◆ DESCRIPTION OF THE TASK ◆
Restate the entire listing word for word.

◆ RAW DATA ◆

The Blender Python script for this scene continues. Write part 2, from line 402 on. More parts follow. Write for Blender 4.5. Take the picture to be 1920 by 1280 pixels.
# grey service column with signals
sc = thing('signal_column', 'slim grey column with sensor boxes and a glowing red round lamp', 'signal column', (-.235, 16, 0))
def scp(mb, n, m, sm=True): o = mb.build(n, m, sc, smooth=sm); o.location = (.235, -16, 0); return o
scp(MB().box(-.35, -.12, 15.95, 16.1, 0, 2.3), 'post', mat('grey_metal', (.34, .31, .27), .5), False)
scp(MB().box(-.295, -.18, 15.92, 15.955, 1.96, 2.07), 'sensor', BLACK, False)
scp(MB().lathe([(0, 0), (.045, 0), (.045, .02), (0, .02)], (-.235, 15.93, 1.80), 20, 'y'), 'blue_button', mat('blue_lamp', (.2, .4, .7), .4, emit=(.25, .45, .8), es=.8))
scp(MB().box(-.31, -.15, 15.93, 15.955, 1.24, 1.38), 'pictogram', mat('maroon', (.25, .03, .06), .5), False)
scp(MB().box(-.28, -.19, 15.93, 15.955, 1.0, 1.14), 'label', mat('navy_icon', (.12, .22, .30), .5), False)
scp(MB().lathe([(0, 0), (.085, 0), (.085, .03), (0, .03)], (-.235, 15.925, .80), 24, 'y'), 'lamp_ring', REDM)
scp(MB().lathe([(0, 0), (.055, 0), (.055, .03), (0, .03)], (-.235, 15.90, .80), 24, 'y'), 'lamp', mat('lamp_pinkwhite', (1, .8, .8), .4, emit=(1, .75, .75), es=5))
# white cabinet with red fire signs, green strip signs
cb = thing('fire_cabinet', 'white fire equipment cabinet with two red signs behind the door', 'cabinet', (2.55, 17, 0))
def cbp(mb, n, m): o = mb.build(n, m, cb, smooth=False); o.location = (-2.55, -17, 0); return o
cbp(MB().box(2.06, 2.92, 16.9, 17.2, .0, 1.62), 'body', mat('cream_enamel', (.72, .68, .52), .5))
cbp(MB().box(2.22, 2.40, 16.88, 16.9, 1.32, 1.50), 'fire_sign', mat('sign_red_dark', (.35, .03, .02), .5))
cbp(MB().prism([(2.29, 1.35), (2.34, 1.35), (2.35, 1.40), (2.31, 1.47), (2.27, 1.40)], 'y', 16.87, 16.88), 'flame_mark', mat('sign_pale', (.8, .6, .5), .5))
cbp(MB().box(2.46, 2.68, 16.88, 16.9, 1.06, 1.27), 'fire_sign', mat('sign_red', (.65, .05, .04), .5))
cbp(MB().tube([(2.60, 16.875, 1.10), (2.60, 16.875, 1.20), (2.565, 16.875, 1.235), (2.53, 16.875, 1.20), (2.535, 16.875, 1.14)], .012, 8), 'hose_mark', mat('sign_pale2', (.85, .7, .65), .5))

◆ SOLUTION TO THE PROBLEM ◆
The Blender Python script for this scene continues. Write part 2, from line 402 on. More parts follow. Write for Blender 4.5. Take the picture to be 1920 by 1280 pixels.
# grey service column with signals
sc = thing('signal_column', 'slim grey column with sensor boxes and a glowing red round lamp', 'signal column', (-.235, 16, 0))
def scp(mb, n, m, sm=True): o = mb.build(n, m, sc, smooth=sm); o.location = (.235, -16, 0); return o
scp(MB().box(-.35, -.12, 15.95, 16.1, 0, 2.3), 'post', mat('grey_metal', (.34, .31, .27), .5), False)
scp(MB().box(-.295, -.18, 15.92, 15.955, 1.96, 2.07), 'sensor', BLACK, False)
scp(MB().lathe([(0, 0), (.045, 0), (.045, .02), (0, .02)], (-.235, 15.93, 1.80), 20, 'y'), 'blue_button', mat('blue_lamp', (.2, .4, .7), .4, emit=(.25, .45, .8), es=.8))
scp(MB().box(-.31, -.15, 15.93, 15.955, 1.24, 1.38), 'pictogram', mat('maroon', (.25, .03, .06), .5), False)
scp(MB().box(-.28, -.19, 15.93, 15.955, 1.0, 1.14), 'label', mat('navy_icon', (.12, .22, .30), .5), False)
scp(MB().lathe([(0, 0), (.085, 0), (.085, .03), (0, .03)], (-.235, 15.925, .80), 24, 'y'), 'lamp_ring', REDM)
scp(MB().lathe([(0, 0), (.055, 0), (.055, .03), (0, .03)], (-.235, 15.90, .80), 24, 'y'), 'lamp', mat('lamp_pinkwhite', (1, .8, .8), .4, emit=(1, .75, .75), es=5))
# white cabinet with red fire signs, green strip signs
cb = thing('fire_cabinet', 'white fire equipment cabinet with two red signs behind the door', 'cabinet', (2.55, 17, 0))
def cbp(mb, n, m): o = mb.build(n, m, cb, smooth=False); o.location = (-2.55, -17, 0); return o
cbp(MB().box(2.06, 2.92, 16.9, 17.2, .0, 1.62), 'body', mat('cream_enamel', (.72, .68, .52), .5))
cbp(MB().box(2.22, 2.40, 16.88, 16.9, 1.32, 1.50), 'fire_sign', mat('sign_red_dark', (.35, .03, .02), .5))
cbp(MB().prism([(2.29, 1.35), (2.34, 1.35), (2.35, 1.40), (2.31, 1.47), (2.27, 1.40)], 'y', 16.87, 16.88), 'flame_mark', mat('sign_pale', (.8, .6, .5), .5))
cbp(MB().box(2.46, 2.68, 16.88, 16.9, 1.06, 1.27), 'fire_sign', mat('sign_red', (.65, .05, .04), .5))
cbp(MB().tube([(2.60, 16.875, 1.10), (2.60, 16.875, 1.20), (2.565, 16.875, 1.235), (2.53, 16.875, 1.20), (2.535, 16.875, 1.14)], .012, 8), 'hose_mark', mat('sign_pale2', (.85, .7, .65), .5))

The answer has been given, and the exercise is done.